O QUE FOI SUPRIMIDO: de propriedade do sr Fábio Luiz da Silva,
um dos filhos do presidente Lula, e dos irmãos Kalil e Fernando Bittar, filhos
do ex-prefeito de Campinas, Jacó Bittar.
RELATÓRIO ORIGINAL: Por seu turno, o grupo Telemar, em cuja
constituição societária estão instituições de caráter público, como os fundos
de pensão e o BNDES, deveria, inclusive por questão ética, dar plena
publicidade aos fatos em tela, por envolver, naturalmente como beneficiário, o
filho do Presidente da República.
O QUE FOI SUPRIMIDO: por envolver, naturalmente como
beneficiário, o filho do Presidente da República.
RELATÓRIO ORIGINAL: O histórico da empresa Gamecorp S/A é,
certamente, de raro sucesso. Foi criado em novembro de 2004, com um capital de
R$ 10 mil. Em janeiro seguinte, o capital passou para R$ 5,2 milhões. Um dos
acionistas da Gamecorp é a empresa BR4, também pertencente ao Sr Fábio Luis
Lula da Silva. Esta empresa foi criada em outubro de 2004, com capital de R$
1.000,00 que, em dezembro, foi aumentado para R$ 2,7 milhões.

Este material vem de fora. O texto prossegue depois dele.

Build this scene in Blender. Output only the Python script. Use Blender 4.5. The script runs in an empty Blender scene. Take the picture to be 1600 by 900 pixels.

O QUE FOI SUPRIMIDO: Todo o parágrafo
RELATÓRIO ORIGINAL: O Ministério da Fazenda, bem como as juntas
comerciais de diversos Estados não deram satisfação às requisições de
informações feitas por parlamentares sobre esta matéria. Neste particular, e
não menos grave, a CVM defendeu que a informação poria em risco os interesses
legítimos da empresa.
O QUE FOI SUPRIMIDO: Todo o parágrafo.
RELATÓRIO ORIGINAL:...não
é aceitável, a luz da ética e da moral, que recursos públicos sejam empregados
sem a devida transparência, muito mais quando tal associação envolve pessoas
muito próximas à estrutura de poder, no caso o filho do Presidente da República.
O QUE FOI SUPRIMIDO: Todo o parágrafo.
RELATÓRIO ORIGINAL: Cabe ainda ressaltar que as justificativas
apresentadas, de certa forma opaca, para tais investimentos da Telemar carecem,
pelo bem do interesse público, de um aprofundamento nas qualidades e
propriedades técnicas da empresa adquirida, indiretamente pelos fundos de
pensão. Nesse sentido, quando se cria uma obrigação para com os recursos
públicos, não há cabimento na defesa do sigilo. A transparência é um bem
nacional e um direito à cidadania.
O QUE FOI SUPRIMIDO: Todo o parágrafo.